Every powerful integer can be written in the form $a^2 b^3$.
For odd $k$, define $F(k)=(2^{2k}-1)=(2^k-1)(2^k+1)$.
This paper asks are there only finitely integers for which $F(k)$ is powerful.
It is natural to ask what properties the smallest solution to $F(K)=\textit{powerful}$ has.
$2^k+1$ is always divisible by $3$ for odd $n$ and it is divisible by $3^2$ iff $k$ is divisible by $3$. This shows $3 \mid K$, so there are no solutions with $K$ prime.
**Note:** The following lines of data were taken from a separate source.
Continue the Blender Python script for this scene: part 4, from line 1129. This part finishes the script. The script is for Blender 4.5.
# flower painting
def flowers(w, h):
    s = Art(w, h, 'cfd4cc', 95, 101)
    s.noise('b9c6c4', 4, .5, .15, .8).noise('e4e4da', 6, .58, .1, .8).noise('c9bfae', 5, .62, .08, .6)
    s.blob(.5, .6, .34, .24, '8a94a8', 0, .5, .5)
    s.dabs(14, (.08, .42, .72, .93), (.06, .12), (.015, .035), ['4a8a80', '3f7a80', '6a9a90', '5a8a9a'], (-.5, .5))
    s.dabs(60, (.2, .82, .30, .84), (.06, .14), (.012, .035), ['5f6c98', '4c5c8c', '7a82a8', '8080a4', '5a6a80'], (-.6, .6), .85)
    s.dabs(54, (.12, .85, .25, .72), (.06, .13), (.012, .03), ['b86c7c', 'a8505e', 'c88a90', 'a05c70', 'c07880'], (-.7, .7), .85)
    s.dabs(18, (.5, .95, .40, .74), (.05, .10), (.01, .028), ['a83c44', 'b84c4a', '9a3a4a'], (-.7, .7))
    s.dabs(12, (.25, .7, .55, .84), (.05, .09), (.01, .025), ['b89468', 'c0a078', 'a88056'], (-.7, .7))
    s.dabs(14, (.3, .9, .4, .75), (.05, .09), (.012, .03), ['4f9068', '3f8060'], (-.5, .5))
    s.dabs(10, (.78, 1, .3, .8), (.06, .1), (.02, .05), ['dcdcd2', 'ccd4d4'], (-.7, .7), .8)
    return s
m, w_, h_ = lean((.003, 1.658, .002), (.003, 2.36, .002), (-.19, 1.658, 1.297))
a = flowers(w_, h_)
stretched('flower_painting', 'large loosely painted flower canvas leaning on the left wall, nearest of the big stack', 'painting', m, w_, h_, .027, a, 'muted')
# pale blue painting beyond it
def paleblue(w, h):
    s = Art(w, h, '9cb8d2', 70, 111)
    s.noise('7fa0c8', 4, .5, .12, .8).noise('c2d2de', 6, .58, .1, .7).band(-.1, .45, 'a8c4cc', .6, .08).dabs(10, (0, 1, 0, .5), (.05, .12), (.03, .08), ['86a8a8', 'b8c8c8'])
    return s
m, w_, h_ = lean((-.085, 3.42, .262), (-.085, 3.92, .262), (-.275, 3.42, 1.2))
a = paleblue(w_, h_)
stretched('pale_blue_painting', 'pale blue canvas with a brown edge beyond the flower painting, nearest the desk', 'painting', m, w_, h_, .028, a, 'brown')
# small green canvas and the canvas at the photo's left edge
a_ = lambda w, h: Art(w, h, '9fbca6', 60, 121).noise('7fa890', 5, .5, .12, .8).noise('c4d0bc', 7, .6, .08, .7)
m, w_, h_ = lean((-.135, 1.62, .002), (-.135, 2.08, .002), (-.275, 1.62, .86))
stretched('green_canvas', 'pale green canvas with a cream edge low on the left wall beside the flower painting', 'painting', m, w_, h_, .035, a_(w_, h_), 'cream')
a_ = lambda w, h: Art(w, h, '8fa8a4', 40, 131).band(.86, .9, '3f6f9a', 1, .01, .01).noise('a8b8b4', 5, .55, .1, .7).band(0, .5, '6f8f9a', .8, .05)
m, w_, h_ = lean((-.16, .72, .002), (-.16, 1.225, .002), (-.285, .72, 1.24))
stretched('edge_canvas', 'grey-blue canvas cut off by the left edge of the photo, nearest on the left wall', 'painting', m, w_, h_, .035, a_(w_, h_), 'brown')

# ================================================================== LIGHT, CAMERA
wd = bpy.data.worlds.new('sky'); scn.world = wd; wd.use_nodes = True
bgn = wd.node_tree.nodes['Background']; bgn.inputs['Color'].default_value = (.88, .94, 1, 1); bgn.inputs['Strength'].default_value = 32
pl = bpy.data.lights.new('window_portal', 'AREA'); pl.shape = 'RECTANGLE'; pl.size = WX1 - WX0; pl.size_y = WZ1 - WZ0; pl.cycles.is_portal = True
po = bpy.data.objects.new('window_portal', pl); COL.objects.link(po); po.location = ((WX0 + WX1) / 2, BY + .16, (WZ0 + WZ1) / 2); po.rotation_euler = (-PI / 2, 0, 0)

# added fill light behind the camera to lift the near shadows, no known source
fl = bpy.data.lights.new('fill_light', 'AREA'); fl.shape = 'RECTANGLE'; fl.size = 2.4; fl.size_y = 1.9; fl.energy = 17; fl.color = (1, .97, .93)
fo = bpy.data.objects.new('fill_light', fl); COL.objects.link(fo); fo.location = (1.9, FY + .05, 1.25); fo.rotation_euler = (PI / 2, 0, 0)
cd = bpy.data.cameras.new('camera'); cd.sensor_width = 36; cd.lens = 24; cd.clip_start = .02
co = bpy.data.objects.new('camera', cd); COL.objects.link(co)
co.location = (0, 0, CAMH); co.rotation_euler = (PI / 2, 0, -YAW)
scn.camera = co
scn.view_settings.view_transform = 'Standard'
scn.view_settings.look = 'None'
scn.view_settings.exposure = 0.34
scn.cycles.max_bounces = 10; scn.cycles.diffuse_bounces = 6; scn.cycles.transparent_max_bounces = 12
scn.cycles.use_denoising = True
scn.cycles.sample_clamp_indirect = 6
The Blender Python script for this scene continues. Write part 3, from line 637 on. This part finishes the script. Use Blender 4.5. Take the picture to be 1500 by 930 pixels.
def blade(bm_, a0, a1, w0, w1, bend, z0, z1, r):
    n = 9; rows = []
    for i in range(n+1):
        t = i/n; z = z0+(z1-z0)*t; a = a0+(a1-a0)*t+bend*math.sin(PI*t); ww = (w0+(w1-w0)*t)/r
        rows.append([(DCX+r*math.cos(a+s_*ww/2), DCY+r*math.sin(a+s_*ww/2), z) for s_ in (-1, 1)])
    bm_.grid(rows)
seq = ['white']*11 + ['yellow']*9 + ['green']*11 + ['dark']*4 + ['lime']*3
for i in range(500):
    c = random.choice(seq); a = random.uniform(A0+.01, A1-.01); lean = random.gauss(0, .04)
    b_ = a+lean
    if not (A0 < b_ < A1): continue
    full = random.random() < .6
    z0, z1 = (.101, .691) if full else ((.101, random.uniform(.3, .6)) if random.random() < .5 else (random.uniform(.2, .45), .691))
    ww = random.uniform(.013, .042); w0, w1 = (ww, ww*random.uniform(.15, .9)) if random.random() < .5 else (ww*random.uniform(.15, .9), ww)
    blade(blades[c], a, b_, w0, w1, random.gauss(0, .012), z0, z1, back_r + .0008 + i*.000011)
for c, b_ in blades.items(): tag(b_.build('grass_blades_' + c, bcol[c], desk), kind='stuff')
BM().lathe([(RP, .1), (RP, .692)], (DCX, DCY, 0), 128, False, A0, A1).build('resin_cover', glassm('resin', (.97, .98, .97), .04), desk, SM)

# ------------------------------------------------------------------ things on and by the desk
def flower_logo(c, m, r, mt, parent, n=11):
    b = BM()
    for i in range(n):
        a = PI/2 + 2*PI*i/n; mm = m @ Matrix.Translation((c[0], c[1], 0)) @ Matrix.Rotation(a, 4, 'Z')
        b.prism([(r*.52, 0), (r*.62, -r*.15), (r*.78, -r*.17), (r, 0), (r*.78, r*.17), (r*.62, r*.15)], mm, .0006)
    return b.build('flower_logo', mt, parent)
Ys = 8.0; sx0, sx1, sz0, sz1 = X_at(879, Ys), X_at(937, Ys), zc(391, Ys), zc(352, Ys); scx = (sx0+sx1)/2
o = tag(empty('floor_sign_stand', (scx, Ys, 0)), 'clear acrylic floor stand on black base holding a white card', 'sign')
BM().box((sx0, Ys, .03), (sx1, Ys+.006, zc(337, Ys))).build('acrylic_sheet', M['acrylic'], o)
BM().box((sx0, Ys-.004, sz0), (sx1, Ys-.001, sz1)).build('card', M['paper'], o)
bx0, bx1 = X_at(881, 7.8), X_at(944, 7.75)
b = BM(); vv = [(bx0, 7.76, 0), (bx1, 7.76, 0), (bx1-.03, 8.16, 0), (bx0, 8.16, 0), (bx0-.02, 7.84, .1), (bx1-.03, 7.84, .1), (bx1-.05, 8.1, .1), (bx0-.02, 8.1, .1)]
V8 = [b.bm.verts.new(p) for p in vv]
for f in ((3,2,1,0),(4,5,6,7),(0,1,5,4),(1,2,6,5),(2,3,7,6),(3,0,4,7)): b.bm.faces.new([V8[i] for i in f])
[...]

Observation 1: if odd $n \mid k$, then $2^n-1 \mid 2^k -1$ and $2^n+1 \mid 2^k+1$.
Observation 2: if odd prime $q^2 \mid 2^{2k}-1$ and $q$ is not Wieferich prime, then $q \mid k$ since the multiplicative order of $2$ modulo $q^2$ is divisible by $q$.
Conjecture 1: Assume $q$ is Wieferich prime and $q^2 \mid 2^k-1$. Then $d \mid k$ where $d$ is divisor of $q-1, d > \log_2{q}$.
We believe the observations and the conjecture imply infinitely many non-Wieferich primes.
So starting from $3 \mid K$ we are removing primes with exponents one and continue $2^3-1 \mid K, 2^7-1 \mid K, 2^7+1 \mid K, 2^{127}-1 \mid K, 2^{127}+1\mid K$.
This constraints are very strict since $2^{2^{127}-1}-1$ is extremely large.
Q1 Are these constraints true?
Q2 Can we get more constraints, hopefully showing no solutions?